>> START Raw data

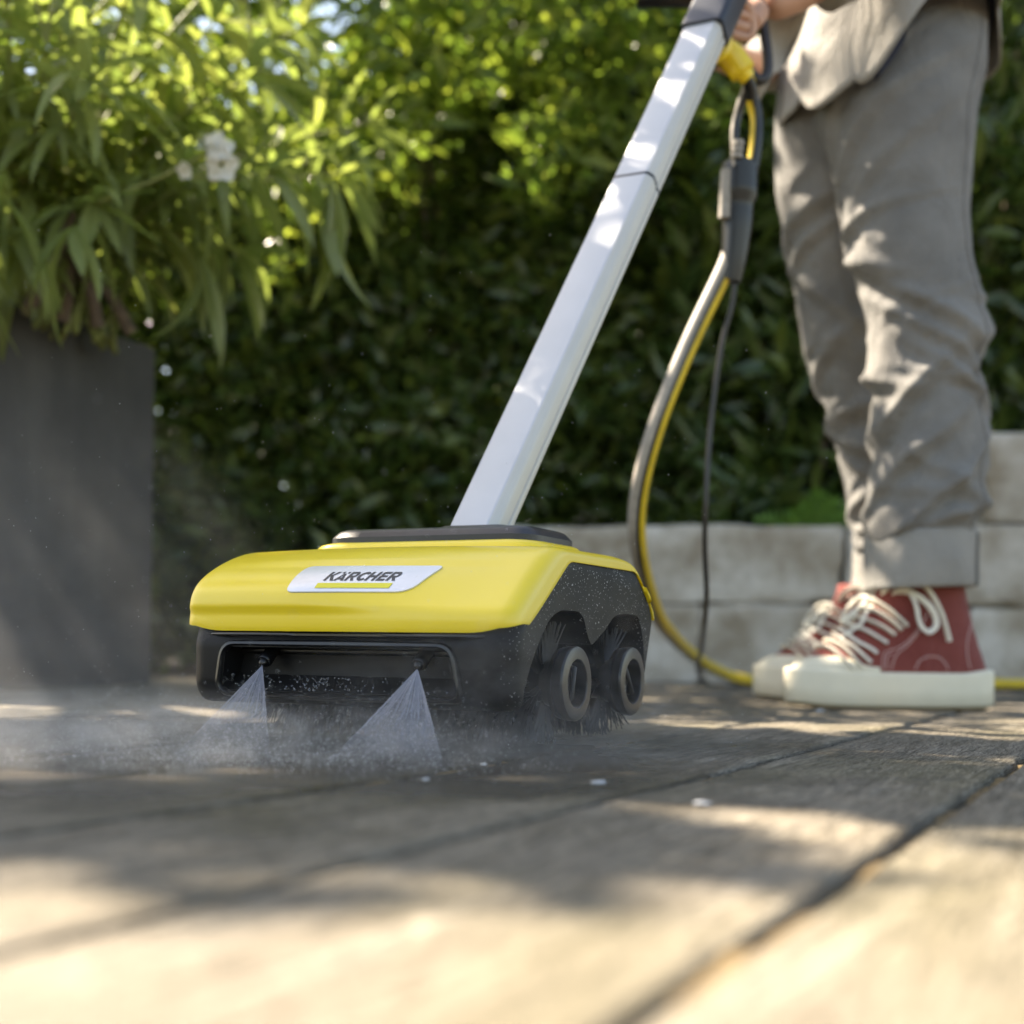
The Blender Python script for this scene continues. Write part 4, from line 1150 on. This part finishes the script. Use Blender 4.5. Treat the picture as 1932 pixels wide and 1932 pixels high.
# ------------------------------------------------------------------ hedges
o = mk('garden_soil', [(-9, 3.60, -.010), (9, 3.60, -.010), (9, 12, .05), (-9, 12, .05)], [(0, 1, 2, 3)], M['soil']); tag(o, kind='structure')
hr_ = random.Random(77)
def hedge(name, label, cat, x0, x1, y0, y1, z1, n, base_list, mat, ztop=None, zlow=None, sparse_top=0.0, stems_n=14, z0=.02, drop=.3, size=1.0, upright=.3, stem_r=.014):
    root = empty(name, ((x0 + x1) / 2, (y0 + y1) / 2, 0)); tag(root, label, cat); O = root.location.copy()
    items = []; k = 0
    cl = [(hr_.uniform(x0, x1), hr_.uniform(z0, z1), hr_.uniform(0, 1) ** 1.5) for _ in range(int(60 * (x1 - x0)))]
    while len(items) < n:
        cx_, cz_, dep = cl[hr_.randrange(len(cl))]
        x = cx_ + hr_.gauss(0, .13); z = cz_ + hr_.gauss(0, .12)
        if hr_.random() < .35: x = hr_.uniform(x0, x1); z = hr_.uniform(z0, z1)
        if z < z0 or x < x0 or x > x1 or (zlow and z < zlow(x) + .75 * noise.noise(Vector((x * 3, z * 2, 7)))) or (ztop and z > ztop(x) + .12 * noise.noise(Vector((x * 4, 0, 0)))): continue
        if z > z1 - .25 and hr_.random() < sparse_top: continue
        front = y0 + .16 * noise.noise(Vector((x * 2.3, z * 2.3, 4))) + .05 * noise.noise(Vector((x * 8, z * 8, 1)))
        y = front + (y1 - y0) * abs(hr_.gauss(0, .33)) * (1 if dep < .7 else .5)
        dr = Vector((hr_.uniform(-1, 1), hr_.uniform(-1.1, .5), hr_.uniform(-.8, 1) + upright))
        if dr.length < .2: continue
        items.append((Vector((x, y, z)) - O, dr, hr_.uniform(-2.2, 2.2), hr_.uniform(.65, 1.25) * size))
    merged_leaves('foliage', items, base_list, mat, root)
    vt = []
    for _ in range(stems_n):
        bx_, by_ = hr_.uniform(x0, x1), hr_.uniform(y0 + .1, y1); p = Vector((bx_, by_, 0)) - O
        q = p + Vector((hr_.uniform(-.4, .4), hr_.uniform(-.25, .1), z1 * hr_.uniform(.7, 1)))
        vt.append(tube_data(catmull([p, p.lerp(q, .5) + Vector((hr_.uniform(-.1, .1), 0, 0)), q], 6), [stem_r * (1 - .06 * i) for i in range(13)], 6))
    if vt:
        V, F = join_data(vt); mk('stems', V, F, M['bark'], root, 60)
    return root
base_h = [leaf_verts(.085, .034, .3, .35, 2), leaf_verts(.075, .030, .1, .5, 2), leaf_verts(.095, .034, .5, .3, 2)]
base_l = [leaf_verts(.14, .036, .3, .35, 3), leaf_verts(.12, .034, .15, .4, 3), leaf_verts(.15, .032, .5, .3, 3)]
base_k = [leaf_verts(.17, .075, .3, .35, 2), leaf_verts(.15, .07, .1, .5, 2)]
base_b = [leaf_verts(.10, .030, .3, .3, 2), leaf_verts(.12, .028, .5, .3, 2), leaf_verts(.08, .028, .2, .3, 2)]
hedge('laurel_hedge', 'tall dense dark green hedge filling the background behind the pole', 'hedge', -2.9, 1.15, 4.25, 5.3, 2.5, 62000, base_h, M['hedge'], stems_n=30, ztop=lambda x: 1.75 + .8 * sm((x + .9) / 1.0))
hedge('yew_hedge', 'second dark hedge standing behind the laurel and filling its gaps', 'hedge', -3.6, 3.4, 5.5, 6.3, 3.4, 26000, base_k, M['hedge'], stems_n=10, ztop=lambda x: 2.15 + .8 * sm((x + .9) / 1.2))
hedge('laurel_bush', 'dark leafy bush with long upright shoots behind the person at the right edge', 'bush', .45, 2.9, 4.15, 5.0, 2.6, 13000, base_l, M['hedge'], stems_n=16, upright=.8)
hedge('bamboo_thicket', 'bright yellow green thicket glowing in the sun above the planter at the upper left', 'thicket', -2.7, .60, 3.75, 4.45, 2.7, 11000, base_b, M['bright'], z0=1.0, zlow=lambda x: 1.05 + .38 * sm((x + 1.25) / 1.3), stems_n=0, stem_r=.006)
# fern on top of the wall
fr_ = empty('fern', (.86, 3.98, .40)); tag(fr_, 'small bright green fern growing on top of the stone wall', 'fern')
vt = []
for k in range(9):
    a = -2.6 + k * .55; L = hr_.uniform(.15, .24); mid = []
    for i in range(10):
        t = i / 9; mid.append(Vector((math.cos(a) * L * t, -abs(math.sin(a)) * .10 * t, .20 * L / .2 * t * (1.3 - t * .8) * (1.2 - .5 * abs(math.cos(a))))))
    vt.append(tube_data(mid, .0018, 4))
    for i in range(1, 10):
        for sg in (-1, 1):
            d = (mid[i] - mid[i - 1]).normalized(); sidev = d.cross(Vector((0, -1, .2))).normalized() * sg
            l = .065 * (1 - i / 11); p = mid[i]; e = p + (sidev + d * .5).normalized() * l; wv_ = d * .012
            vt.append(([p - wv_, e, p + wv_], [(0, 1, 2)]))
V, F = join_data(vt); o = mk('fronds', V, F, M['fern'], fr_, 180)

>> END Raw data

Task brief: Leave every image out, and retype the material exactly.

Written solution:
The Blender Python script for this scene continues. Write part 4, from line 1150 on. This part finishes the script. Use Blender 4.5. Treat the picture as 1932 pixels wide and 1932 pixels high.
# ------------------------------------------------------------------ hedges
o = mk('garden_soil', [(-9, 3.60, -.010), (9, 3.60, -.010), (9, 12, .05), (-9, 12, .05)], [(0, 1, 2, 3)], M['soil']); tag(o, kind='structure')
hr_ = random.Random(77)
def hedge(name, label, cat, x0, x1, y0, y1, z1, n, base_list, mat, ztop=None, zlow=None, sparse_top=0.0, stems_n=14, z0=.02, drop=.3, size=1.0, upright=.3, stem_r=.014):
    root = empty(name, ((x0 + x1) / 2, (y0 + y1) / 2, 0)); tag(root, label, cat); O = root.location.copy()
    items = []; k = 0
    cl = [(hr_.uniform(x0, x1), hr_.uniform(z0, z1), hr_.uniform(0, 1) ** 1.5) for _ in range(int(60 * (x1 - x0)))]
    while len(items) < n:
        cx_, cz_, dep = cl[hr_.randrange(len(cl))]
        x = cx_ + hr_.gauss(0, .13); z = cz_ + hr_.gauss(0, .12)
        if hr_.random() < .35: x = hr_.uniform(x0, x1); z = hr_.uniform(z0, z1)
        if z < z0 or x < x0 or x > x1 or (zlow and z < zlow(x) + .75 * noise.noise(Vector((x * 3, z * 2, 7)))) or (ztop and z > ztop(x) + .12 * noise.noise(Vector((x * 4, 0, 0)))): continue
        if z > z1 - .25 and hr_.random() < sparse_top: continue
        front = y0 + .16 * noise.noise(Vector((x * 2.3, z * 2.3, 4))) + .05 * noise.noise(Vector((x * 8, z * 8, 1)))
        y = front + (y1 - y0) * abs(hr_.gauss(0, .33)) * (1 if dep < .7 else .5)
        dr = Vector((hr_.uniform(-1, 1), hr_.uniform(-1.1, .5), hr_.uniform(-.8, 1) + upright))
        if dr.length < .2: continue
        items.append((Vector((x, y, z)) - O, dr, hr_.uniform(-2.2, 2.2), hr_.uniform(.65, 1.25) * size))
    merged_leaves('foliage', items, base_list, mat, root)
    vt = []
    for _ in range(stems_n):
        bx_, by_ = hr_.uniform(x0, x1), hr_.uniform(y0 + .1, y1); p = Vector((bx_, by_, 0)) - O
        q = p + Vector((hr_.uniform(-.4, .4), hr_.uniform(-.25, .1), z1 * hr_.uniform(.7, 1)))
        vt.append(tube_data(catmull([p, p.lerp(q, .5) + Vector((hr_.uniform(-.1, .1), 0, 0)), q], 6), [stem_r * (1 - .06 * i) for i in range(13)], 6))
    if vt:
        V, F = join_data(vt); mk('stems', V, F, M['bark'], root, 60)
    return root
base_h = [leaf_verts(.085, .034, .3, .35, 2), leaf_verts(.075, .030, .1, .5, 2), leaf_verts(.095, .034, .5, .3, 2)]
base_l = [leaf_verts(.14, .036, .3, .35, 3), leaf_verts(.12, .034, .15, .4, 3), leaf_verts(.15, .032, .5, .3, 3)]
base_k = [leaf_verts(.17, .075, .3, .35, 2), leaf_verts(.15, .07, .1, .5, 2)]
base_b = [leaf_verts(.10, .030, .3, .3, 2), leaf_verts(.12, .028, .5, .3, 2), leaf_verts(.08, .028, .2, .3, 2)]
hedge('laurel_hedge', 'tall dense dark green hedge filling the background behind the pole', 'hedge', -2.9, 1.15, 4.25, 5.3, 2.5, 62000, base_h, M['hedge'], stems_n=30, ztop=lambda x: 1.75 + .8 * sm((x + .9) / 1.0))
hedge('yew_hedge', 'second dark hedge standing behind the laurel and filling its gaps', 'hedge', -3.6, 3.4, 5.5, 6.3, 3.4, 26000, base_k, M['hedge'], stems_n=10, ztop=lambda x: 2.15 + .8 * sm((x + .9) / 1.2))
hedge('laurel_bush', 'dark leafy bush with long upright shoots behind the person at the right edge', 'bush', .45, 2.9, 4.15, 5.0, 2.6, 13000, base_l, M['hedge'], stems_n=16, upright=.8)
hedge('bamboo_thicket', 'bright yellow green thicket glowing in the sun above the planter at the upper left', 'thicket', -2.7, .60, 3.75, 4.45, 2.7, 11000, base_b, M['bright'], z0=1.0, zlow=lambda x: 1.05 + .38 * sm((x + 1.25) / 1.3), stems_n=0, stem_r=.006)
# fern on top of the wall
fr_ = empty('fern', (.86, 3.98, .40)); tag(fr_, 'small bright green fern growing on top of the stone wall', 'fern')
vt = []
for k in range(9):
    a = -2.6 + k * .55; L = hr_.uniform(.15, .24); mid = []
    for i in range(10):
        t = i / 9; mid.append(Vector((math.cos(a) * L * t, -abs(math.sin(a)) * .10 * t, .20 * L / .2 * t * (1.3 - t * .8) * (1.2 - .5 * abs(math.cos(a))))))
    vt.append(tube_data(mid, .0018, 4))
    for i in range(1, 10):
        for sg in (-1, 1):
            d = (mid[i] - mid[i - 1]).normalized(); sidev = d.cross(Vector((0, -1, .2))).normalized() * sg
            l = .065 * (1 - i / 11); p = mid[i]; e = p + (sidev + d * .5).normalized() * l; wv_ = d * .012
            vt.append(([p - wv_, e, p + wv_], [(0, 1, 2)]))
V, F = join_data(vt); o = mk('fronds', V, F, M['fern'], fr_, 180)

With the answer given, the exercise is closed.